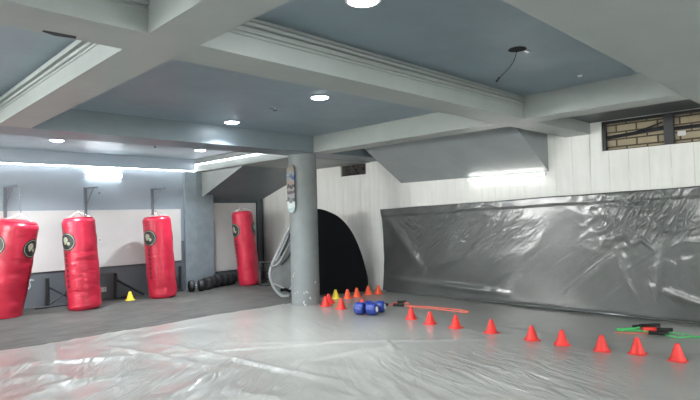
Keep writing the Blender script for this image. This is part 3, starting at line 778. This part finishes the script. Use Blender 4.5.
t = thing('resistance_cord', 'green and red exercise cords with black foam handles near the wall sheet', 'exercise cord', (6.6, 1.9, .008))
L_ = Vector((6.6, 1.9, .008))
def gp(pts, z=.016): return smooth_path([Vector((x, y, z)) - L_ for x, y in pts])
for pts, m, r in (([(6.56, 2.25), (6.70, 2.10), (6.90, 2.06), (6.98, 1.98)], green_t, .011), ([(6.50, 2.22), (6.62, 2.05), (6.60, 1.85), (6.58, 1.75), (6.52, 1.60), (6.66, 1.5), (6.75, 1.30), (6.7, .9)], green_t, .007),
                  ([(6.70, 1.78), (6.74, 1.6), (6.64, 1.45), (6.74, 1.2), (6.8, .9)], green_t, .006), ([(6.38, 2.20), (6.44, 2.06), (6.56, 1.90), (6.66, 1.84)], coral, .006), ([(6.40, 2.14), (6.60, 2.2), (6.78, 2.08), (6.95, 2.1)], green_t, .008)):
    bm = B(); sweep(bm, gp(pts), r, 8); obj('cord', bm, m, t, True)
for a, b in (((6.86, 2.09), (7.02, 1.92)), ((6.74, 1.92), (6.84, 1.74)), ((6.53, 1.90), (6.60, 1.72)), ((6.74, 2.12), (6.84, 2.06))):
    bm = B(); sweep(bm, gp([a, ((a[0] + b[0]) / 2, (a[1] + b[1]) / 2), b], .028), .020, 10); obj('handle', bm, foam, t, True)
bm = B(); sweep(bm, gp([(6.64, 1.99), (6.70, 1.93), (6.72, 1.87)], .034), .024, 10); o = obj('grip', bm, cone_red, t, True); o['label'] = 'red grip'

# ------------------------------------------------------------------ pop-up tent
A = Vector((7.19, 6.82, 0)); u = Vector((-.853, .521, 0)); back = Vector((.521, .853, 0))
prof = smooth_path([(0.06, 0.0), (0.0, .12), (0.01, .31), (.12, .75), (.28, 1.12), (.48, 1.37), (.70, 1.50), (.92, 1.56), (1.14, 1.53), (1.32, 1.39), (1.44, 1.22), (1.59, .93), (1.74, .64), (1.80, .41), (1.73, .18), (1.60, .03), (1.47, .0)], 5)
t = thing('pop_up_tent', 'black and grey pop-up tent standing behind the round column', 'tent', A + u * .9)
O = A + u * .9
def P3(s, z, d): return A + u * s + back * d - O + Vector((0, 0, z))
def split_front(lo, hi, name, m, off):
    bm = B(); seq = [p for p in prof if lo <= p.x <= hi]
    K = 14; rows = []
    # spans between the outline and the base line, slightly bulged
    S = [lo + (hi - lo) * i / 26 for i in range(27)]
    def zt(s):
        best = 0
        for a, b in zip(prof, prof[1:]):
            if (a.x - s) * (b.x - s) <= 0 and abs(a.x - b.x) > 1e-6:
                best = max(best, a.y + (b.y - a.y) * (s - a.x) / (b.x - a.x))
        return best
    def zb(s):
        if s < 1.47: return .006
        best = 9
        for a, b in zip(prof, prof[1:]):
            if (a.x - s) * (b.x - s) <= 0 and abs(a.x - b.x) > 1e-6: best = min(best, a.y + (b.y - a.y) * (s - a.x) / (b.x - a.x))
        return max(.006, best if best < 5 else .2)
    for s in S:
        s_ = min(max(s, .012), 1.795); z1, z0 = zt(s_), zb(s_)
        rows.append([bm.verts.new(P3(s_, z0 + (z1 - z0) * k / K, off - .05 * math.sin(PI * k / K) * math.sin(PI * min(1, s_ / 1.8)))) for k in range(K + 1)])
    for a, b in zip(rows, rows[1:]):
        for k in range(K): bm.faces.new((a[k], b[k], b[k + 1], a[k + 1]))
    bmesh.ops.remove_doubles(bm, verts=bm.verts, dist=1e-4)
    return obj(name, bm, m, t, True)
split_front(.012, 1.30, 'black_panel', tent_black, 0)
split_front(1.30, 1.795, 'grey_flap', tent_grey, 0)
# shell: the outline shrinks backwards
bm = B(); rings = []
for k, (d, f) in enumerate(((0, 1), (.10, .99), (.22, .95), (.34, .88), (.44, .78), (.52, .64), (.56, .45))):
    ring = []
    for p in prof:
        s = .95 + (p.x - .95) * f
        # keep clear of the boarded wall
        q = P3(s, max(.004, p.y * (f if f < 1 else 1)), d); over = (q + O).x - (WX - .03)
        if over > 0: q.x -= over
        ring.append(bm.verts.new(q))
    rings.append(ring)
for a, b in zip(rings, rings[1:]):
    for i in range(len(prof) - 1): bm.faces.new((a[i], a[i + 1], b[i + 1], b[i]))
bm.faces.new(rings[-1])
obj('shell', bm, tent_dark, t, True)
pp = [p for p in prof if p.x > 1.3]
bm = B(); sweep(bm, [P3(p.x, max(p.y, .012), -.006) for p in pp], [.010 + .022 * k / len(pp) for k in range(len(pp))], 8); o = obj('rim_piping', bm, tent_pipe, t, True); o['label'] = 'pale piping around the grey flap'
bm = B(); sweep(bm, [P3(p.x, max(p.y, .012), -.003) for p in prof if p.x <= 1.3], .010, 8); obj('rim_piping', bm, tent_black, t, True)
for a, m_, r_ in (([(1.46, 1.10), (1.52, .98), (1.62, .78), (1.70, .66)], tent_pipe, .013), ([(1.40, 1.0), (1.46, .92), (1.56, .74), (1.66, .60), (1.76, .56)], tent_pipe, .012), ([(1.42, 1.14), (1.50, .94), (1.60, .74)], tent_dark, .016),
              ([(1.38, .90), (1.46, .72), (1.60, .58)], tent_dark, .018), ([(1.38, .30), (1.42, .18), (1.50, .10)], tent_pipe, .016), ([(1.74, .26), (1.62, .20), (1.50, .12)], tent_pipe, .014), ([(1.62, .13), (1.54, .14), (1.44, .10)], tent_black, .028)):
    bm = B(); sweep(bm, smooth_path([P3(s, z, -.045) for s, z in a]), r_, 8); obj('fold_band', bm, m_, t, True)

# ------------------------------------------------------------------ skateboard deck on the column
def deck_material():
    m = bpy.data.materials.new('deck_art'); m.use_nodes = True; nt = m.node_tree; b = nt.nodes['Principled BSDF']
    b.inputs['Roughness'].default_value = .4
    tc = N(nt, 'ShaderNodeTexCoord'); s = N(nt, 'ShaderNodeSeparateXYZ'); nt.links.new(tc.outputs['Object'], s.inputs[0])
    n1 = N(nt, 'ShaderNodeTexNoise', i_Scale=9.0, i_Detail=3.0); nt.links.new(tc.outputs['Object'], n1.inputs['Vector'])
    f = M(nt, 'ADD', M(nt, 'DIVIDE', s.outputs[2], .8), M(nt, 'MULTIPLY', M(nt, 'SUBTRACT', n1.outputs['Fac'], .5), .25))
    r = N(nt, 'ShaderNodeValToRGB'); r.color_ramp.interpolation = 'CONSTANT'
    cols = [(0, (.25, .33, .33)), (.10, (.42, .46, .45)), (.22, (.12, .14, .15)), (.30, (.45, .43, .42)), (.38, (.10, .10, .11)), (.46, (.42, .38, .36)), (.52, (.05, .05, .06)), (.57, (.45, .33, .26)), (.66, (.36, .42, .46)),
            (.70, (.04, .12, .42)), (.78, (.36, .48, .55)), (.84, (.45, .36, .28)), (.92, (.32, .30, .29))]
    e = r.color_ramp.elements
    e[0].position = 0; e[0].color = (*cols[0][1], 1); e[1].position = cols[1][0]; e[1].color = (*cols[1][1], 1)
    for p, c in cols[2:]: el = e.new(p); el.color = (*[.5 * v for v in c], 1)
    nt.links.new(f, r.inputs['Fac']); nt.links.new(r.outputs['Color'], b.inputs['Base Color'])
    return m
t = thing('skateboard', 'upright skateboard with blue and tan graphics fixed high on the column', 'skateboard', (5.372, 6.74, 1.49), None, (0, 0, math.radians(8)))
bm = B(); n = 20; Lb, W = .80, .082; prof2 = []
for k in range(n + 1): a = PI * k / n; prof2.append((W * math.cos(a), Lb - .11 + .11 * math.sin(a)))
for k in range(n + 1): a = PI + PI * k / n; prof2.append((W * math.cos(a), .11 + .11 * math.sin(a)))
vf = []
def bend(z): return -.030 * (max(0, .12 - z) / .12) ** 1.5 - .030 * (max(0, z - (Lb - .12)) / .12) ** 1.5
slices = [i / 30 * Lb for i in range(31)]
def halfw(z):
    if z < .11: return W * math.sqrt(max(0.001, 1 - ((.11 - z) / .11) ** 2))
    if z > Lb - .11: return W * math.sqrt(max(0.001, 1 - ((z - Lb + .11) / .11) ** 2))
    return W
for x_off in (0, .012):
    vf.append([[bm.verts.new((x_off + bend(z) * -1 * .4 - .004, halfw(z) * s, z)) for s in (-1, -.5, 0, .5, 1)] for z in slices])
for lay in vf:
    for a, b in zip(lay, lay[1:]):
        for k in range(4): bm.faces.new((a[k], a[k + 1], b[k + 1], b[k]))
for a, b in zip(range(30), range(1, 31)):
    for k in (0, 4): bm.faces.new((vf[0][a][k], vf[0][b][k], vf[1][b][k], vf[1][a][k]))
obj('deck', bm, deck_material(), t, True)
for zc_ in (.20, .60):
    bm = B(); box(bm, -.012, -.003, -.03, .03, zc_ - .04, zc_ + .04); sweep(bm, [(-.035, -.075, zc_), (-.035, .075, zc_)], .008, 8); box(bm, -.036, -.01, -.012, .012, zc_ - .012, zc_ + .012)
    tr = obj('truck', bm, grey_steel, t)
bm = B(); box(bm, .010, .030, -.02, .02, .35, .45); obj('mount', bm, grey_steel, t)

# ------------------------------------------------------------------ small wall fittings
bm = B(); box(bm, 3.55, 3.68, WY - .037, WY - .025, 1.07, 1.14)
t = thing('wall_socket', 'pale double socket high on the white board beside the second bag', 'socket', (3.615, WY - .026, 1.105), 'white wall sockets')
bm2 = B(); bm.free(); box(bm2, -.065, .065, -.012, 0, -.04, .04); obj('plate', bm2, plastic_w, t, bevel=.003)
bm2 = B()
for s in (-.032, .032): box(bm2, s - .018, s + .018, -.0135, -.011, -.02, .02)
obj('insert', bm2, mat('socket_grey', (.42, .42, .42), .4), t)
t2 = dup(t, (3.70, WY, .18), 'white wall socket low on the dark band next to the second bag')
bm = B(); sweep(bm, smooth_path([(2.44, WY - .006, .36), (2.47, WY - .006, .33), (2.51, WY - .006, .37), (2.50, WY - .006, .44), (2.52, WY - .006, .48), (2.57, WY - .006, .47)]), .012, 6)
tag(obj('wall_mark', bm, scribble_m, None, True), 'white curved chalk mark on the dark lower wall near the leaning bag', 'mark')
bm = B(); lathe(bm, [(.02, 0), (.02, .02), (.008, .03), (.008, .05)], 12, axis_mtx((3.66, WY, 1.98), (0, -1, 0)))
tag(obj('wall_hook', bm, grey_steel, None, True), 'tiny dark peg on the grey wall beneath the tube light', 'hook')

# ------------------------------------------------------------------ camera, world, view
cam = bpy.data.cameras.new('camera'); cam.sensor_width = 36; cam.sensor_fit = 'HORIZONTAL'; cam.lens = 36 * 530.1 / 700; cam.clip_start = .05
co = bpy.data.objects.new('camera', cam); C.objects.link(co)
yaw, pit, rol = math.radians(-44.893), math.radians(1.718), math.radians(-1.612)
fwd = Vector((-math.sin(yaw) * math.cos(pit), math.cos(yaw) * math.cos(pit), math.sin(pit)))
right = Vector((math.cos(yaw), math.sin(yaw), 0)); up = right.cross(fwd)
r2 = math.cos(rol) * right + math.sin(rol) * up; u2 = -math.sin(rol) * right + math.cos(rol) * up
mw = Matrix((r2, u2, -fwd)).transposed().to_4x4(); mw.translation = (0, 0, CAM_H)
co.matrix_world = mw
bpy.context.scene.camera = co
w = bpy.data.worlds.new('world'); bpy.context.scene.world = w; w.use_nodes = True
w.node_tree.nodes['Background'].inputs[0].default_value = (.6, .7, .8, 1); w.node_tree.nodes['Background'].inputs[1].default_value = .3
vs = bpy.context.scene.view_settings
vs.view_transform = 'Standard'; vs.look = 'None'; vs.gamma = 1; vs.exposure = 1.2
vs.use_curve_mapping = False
• • •
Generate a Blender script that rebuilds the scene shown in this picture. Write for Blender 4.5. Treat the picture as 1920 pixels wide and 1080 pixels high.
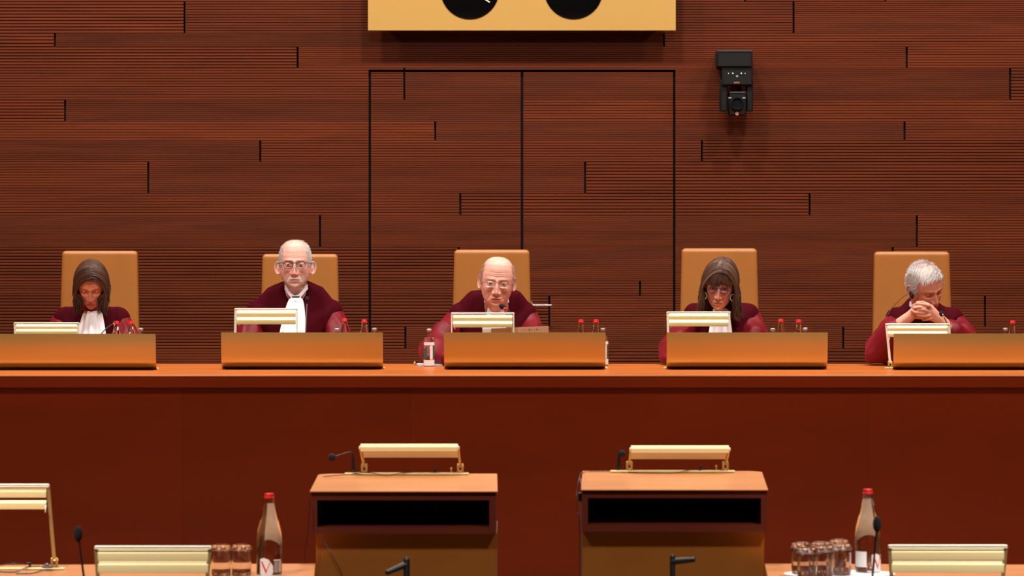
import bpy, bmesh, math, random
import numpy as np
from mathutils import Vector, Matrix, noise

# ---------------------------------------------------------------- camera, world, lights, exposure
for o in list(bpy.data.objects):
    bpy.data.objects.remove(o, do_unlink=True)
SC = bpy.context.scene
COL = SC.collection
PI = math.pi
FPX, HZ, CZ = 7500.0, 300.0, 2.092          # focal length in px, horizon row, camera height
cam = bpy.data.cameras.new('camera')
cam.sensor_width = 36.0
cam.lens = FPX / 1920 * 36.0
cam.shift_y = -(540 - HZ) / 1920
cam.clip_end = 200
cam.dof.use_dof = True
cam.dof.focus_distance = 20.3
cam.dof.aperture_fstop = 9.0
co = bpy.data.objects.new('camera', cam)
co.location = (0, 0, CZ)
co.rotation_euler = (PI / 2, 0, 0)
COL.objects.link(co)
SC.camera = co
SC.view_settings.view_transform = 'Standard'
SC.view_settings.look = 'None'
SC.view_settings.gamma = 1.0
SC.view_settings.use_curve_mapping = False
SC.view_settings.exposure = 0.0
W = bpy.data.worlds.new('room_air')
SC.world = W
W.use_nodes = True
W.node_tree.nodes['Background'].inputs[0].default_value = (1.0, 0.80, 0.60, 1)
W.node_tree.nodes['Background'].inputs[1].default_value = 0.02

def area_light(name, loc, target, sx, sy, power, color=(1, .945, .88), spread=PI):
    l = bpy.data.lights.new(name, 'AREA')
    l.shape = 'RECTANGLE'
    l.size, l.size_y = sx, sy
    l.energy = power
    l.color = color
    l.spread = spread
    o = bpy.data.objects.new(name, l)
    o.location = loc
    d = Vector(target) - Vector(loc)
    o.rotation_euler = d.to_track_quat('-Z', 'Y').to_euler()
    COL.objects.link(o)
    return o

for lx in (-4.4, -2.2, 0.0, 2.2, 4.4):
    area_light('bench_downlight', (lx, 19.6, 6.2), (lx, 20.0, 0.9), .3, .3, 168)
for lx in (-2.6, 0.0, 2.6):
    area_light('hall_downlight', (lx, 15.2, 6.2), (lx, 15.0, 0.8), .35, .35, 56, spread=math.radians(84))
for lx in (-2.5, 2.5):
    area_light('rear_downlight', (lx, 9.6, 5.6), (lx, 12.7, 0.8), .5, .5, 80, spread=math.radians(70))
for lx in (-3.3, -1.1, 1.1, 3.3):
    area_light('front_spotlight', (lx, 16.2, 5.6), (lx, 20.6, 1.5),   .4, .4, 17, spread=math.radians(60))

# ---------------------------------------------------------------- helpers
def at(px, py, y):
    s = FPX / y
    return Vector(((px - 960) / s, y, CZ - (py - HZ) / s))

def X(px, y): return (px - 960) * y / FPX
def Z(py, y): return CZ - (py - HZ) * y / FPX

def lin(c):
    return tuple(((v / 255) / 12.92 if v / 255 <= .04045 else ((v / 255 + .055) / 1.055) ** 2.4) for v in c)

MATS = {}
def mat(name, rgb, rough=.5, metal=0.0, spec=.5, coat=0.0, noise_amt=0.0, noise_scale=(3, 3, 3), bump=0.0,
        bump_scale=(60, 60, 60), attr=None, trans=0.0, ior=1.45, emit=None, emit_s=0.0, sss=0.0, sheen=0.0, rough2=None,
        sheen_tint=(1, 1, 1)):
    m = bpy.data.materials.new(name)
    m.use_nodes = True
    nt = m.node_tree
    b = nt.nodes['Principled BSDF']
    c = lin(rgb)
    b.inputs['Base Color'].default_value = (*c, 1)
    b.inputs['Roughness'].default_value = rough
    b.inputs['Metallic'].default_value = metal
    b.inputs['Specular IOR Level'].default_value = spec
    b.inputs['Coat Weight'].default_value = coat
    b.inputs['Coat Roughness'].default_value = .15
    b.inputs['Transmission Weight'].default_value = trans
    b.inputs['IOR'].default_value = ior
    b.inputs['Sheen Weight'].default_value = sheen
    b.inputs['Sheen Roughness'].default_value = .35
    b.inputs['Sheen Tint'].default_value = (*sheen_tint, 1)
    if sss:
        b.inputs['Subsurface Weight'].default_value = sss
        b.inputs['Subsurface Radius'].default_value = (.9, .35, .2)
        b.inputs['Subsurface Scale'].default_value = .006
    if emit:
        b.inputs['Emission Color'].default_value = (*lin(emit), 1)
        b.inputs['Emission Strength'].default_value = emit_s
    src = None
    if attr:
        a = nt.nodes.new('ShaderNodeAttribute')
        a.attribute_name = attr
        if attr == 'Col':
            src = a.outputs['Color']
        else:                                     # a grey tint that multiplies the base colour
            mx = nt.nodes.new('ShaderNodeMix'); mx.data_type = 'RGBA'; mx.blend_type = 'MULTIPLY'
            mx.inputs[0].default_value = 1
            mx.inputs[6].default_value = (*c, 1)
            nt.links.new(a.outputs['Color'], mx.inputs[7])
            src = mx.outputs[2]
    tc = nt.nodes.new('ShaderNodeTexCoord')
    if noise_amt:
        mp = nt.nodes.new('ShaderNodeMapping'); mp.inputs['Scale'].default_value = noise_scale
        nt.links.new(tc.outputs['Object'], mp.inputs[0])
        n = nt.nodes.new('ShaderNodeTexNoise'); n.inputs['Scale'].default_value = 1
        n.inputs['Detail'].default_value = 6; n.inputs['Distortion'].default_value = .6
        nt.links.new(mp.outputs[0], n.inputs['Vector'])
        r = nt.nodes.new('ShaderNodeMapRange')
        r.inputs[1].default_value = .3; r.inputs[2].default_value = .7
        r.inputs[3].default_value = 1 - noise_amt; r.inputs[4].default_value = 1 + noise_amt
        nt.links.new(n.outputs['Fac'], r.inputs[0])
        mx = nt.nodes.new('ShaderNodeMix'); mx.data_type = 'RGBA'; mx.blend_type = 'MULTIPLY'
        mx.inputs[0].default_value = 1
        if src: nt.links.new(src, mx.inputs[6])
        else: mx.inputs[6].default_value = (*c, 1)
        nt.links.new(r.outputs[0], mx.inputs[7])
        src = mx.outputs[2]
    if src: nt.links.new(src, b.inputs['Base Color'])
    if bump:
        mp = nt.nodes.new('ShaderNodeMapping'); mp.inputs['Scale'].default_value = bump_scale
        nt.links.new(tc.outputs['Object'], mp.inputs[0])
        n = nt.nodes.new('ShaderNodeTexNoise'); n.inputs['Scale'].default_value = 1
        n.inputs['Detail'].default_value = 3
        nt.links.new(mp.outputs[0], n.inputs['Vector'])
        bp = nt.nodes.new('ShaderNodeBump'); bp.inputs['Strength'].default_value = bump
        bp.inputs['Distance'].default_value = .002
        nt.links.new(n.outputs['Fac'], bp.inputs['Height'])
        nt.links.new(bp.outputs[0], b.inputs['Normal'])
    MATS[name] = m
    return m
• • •
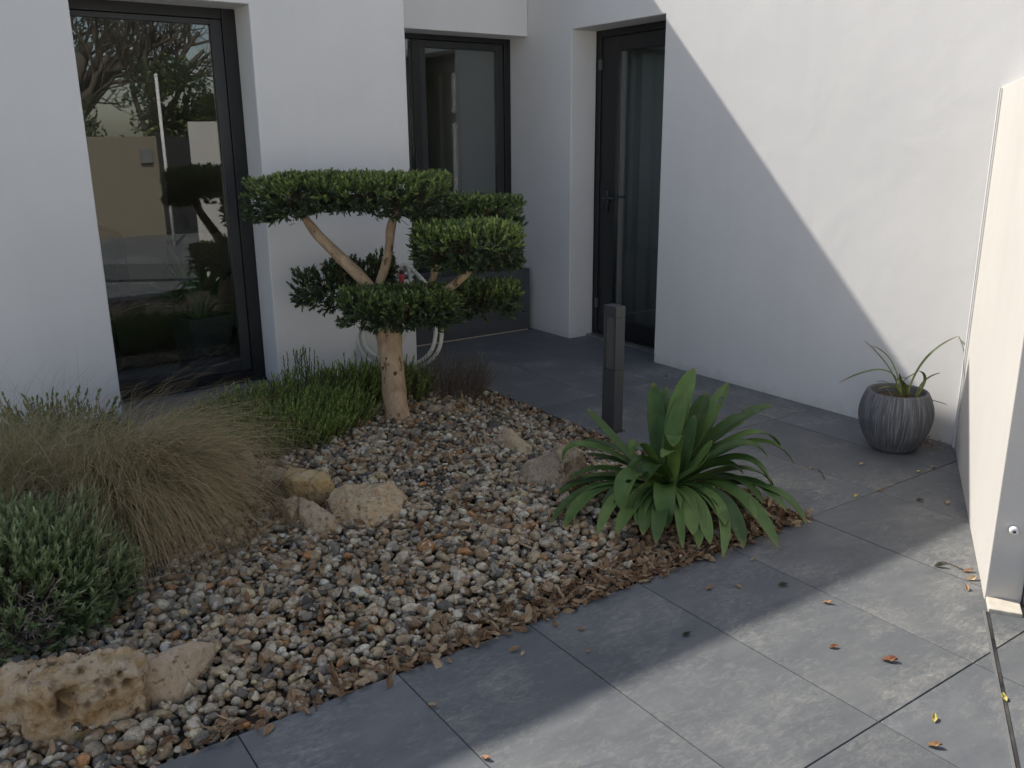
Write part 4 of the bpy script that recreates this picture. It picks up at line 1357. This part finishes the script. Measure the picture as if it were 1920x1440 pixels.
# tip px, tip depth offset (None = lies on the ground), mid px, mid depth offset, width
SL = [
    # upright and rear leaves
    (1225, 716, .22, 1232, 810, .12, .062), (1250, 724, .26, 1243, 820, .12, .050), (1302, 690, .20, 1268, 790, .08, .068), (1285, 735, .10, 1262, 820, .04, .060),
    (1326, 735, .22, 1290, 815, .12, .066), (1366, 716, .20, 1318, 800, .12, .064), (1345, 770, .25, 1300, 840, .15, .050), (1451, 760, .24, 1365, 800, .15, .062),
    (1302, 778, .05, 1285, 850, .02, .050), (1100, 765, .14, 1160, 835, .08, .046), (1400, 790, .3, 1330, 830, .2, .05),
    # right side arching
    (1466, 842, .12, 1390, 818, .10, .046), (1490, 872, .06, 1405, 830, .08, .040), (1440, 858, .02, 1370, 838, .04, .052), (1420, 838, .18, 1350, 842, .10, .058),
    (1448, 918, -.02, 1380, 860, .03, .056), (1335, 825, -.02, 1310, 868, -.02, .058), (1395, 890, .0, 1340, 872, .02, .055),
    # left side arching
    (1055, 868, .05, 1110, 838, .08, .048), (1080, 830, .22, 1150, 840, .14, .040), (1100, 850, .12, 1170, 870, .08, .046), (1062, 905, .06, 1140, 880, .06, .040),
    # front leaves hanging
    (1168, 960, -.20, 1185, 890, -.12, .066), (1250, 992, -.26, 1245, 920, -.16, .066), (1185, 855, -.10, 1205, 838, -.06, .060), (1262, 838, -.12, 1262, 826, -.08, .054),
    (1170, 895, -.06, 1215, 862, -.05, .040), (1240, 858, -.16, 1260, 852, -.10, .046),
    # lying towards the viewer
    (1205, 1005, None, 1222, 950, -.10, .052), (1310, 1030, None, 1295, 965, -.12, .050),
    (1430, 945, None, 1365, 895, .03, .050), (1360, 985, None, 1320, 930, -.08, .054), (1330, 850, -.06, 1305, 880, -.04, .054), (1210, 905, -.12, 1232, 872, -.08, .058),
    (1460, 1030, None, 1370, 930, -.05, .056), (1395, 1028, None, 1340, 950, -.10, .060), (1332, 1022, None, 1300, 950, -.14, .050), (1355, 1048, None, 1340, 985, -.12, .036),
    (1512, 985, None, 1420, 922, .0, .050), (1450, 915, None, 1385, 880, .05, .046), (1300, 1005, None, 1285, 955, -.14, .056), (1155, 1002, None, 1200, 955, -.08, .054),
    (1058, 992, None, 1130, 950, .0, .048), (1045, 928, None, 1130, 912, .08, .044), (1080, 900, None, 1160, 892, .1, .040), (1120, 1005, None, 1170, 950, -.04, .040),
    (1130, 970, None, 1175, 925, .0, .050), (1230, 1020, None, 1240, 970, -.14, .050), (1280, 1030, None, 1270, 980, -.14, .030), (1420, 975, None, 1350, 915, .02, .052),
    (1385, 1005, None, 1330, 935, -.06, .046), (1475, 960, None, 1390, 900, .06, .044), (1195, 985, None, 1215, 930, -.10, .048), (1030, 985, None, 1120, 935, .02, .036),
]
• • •
• [WORK TO BE COMPLETED]
Repeat, unchanged, every line from the one that contains "Keep writing the" to the one that contains "o['label'] = 'red grip'", including both, and no other line.

• [EXERCISE RESULT]
Keep writing the Blender script for this image. This is part 3, starting at line 778. This part finishes the script. Use Blender 4.5.
t = thing('resistance_cord', 'green and red exercise cords with black foam handles near the wall sheet', 'exercise cord', (6.6, 1.9, .008))
L_ = Vector((6.6, 1.9, .008))
def gp(pts, z=.016): return smooth_path([Vector((x, y, z)) - L_ for x, y in pts])
for pts, m, r in (([(6.56, 2.25), (6.70, 2.10), (6.90, 2.06), (6.98, 1.98)], green_t, .011), ([(6.50, 2.22), (6.62, 2.05), (6.60, 1.85), (6.58, 1.75), (6.52, 1.60), (6.66, 1.5), (6.75, 1.30), (6.7, .9)], green_t, .007),
                  ([(6.70, 1.78), (6.74, 1.6), (6.64, 1.45), (6.74, 1.2), (6.8, .9)], green_t, .006), ([(6.38, 2.20), (6.44, 2.06), (6.56, 1.90), (6.66, 1.84)], coral, .006), ([(6.40, 2.14), (6.60, 2.2), (6.78, 2.08), (6.95, 2.1)], green_t, .008)):
    bm = B(); sweep(bm, gp(pts), r, 8); obj('cord', bm, m, t, True)
for a, b in (((6.86, 2.09), (7.02, 1.92)), ((6.74, 1.92), (6.84, 1.74)), ((6.53, 1.90), (6.60, 1.72)), ((6.74, 2.12), (6.84, 2.06))):
    bm = B(); sweep(bm, gp([a, ((a[0] + b[0]) / 2, (a[1] + b[1]) / 2), b], .028), .020, 10); obj('handle', bm, foam, t, True)
bm = B(); sweep(bm, gp([(6.64, 1.99), (6.70, 1.93), (6.72, 1.87)], .034), .024, 10); o = obj('grip', bm, cone_red, t, True); o['label'] = 'red grip'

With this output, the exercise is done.